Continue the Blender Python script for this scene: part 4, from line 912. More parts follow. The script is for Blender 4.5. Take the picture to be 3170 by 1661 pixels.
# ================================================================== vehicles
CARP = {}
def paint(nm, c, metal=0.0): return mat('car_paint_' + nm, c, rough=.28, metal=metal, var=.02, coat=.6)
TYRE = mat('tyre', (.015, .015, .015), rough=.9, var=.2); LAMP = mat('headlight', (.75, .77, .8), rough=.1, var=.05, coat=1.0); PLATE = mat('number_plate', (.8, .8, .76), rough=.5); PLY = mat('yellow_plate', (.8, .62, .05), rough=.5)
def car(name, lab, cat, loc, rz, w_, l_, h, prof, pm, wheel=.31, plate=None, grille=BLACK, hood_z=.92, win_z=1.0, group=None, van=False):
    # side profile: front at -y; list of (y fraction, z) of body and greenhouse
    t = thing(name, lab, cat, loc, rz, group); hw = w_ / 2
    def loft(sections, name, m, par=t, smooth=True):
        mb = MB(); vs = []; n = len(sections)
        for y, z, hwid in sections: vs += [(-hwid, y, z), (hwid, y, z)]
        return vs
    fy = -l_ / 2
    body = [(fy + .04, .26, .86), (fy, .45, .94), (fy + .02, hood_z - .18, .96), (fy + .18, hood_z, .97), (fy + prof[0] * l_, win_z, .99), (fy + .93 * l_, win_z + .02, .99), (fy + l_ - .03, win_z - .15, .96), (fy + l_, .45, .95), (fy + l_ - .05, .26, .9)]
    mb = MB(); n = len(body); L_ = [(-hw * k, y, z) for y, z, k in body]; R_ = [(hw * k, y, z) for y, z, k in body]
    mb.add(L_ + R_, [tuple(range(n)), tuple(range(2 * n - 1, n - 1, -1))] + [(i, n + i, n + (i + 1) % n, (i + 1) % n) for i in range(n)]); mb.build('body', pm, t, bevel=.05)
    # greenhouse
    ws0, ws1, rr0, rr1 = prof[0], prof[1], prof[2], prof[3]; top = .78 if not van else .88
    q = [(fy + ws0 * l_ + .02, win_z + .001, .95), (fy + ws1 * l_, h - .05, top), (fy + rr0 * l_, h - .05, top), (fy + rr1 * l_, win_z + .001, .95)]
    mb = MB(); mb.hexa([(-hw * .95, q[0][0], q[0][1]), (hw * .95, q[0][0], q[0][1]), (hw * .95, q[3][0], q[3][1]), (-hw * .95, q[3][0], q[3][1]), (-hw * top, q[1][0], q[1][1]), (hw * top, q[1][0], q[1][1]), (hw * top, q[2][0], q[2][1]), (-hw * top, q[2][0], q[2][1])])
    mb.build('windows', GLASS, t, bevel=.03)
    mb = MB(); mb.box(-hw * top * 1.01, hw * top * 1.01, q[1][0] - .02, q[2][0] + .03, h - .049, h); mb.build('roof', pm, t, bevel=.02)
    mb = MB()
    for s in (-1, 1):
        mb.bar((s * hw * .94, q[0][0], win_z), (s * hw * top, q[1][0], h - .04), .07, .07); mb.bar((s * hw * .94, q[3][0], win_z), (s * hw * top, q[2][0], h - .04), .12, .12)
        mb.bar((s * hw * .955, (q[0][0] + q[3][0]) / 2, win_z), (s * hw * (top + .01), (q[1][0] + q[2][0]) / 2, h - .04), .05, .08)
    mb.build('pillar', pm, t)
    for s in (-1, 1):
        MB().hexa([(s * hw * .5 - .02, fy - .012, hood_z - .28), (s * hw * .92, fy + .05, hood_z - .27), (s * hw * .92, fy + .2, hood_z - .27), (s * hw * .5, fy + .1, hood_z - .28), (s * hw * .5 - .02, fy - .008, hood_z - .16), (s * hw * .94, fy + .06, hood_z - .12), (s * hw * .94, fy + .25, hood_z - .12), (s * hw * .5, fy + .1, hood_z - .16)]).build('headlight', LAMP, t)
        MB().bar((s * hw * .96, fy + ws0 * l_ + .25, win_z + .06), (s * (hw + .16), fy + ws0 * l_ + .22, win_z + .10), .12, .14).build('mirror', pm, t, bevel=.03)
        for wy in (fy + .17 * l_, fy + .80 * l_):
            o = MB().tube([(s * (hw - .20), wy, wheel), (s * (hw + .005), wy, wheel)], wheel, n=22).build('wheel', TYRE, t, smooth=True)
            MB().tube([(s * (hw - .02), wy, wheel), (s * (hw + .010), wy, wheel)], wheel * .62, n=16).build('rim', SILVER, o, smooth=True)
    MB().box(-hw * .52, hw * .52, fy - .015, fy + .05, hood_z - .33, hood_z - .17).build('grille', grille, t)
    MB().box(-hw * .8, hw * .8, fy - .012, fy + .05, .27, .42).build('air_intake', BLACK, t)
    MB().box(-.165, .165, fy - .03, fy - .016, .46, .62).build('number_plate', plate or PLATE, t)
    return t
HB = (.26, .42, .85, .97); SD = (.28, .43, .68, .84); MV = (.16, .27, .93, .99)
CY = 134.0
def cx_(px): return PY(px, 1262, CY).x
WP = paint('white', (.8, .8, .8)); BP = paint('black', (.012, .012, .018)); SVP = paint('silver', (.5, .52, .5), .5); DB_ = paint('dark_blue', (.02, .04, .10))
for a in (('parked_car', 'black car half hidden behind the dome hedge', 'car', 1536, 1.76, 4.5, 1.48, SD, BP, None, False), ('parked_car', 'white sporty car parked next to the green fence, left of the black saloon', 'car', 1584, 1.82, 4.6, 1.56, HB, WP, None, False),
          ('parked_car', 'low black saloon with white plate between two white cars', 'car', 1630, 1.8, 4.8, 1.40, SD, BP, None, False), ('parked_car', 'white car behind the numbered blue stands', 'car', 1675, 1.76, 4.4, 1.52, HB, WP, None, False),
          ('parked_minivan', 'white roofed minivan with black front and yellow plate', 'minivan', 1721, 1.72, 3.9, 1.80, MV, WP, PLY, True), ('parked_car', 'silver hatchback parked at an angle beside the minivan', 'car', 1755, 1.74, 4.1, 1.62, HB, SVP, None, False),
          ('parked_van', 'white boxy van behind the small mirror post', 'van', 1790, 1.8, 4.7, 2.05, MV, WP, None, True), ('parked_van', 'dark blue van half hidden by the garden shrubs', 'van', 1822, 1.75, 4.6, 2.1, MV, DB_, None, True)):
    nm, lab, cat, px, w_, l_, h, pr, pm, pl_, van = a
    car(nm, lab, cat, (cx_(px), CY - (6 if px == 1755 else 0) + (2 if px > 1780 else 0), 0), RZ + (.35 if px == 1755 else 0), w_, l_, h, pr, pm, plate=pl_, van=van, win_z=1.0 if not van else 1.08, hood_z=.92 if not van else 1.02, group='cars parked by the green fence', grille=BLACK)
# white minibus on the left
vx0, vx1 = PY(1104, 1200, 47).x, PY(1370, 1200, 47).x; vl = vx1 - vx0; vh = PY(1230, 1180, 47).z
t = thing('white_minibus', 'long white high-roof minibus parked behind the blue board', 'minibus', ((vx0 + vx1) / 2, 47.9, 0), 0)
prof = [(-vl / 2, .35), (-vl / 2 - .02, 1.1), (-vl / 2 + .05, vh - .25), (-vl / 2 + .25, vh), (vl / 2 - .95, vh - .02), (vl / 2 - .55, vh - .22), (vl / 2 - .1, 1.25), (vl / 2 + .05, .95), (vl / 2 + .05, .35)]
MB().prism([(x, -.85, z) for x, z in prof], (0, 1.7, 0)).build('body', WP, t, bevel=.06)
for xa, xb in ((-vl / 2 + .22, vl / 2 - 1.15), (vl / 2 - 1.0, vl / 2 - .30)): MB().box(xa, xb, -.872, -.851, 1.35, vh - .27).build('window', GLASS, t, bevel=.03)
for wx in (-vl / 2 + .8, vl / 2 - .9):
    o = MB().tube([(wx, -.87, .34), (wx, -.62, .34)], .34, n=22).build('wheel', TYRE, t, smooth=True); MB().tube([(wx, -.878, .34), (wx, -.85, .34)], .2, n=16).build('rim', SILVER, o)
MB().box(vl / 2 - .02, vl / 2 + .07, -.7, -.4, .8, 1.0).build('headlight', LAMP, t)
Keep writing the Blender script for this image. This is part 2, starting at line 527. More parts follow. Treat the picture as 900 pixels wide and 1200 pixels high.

---*---

**Problem requirements**
Where a line above includes "high", copy that line.

**Reply**
t = thing('white_minibus', 'long white high-roof minibus parked behind the blue board', 'minibus', ((vx0 + vx1) / 2, 47.9, 0), 0)
Keep writing the Blender script for this image. This is part 2, starting at line 527. More parts follow. Treat the picture as 900 pixels wide and 1200 pixels high.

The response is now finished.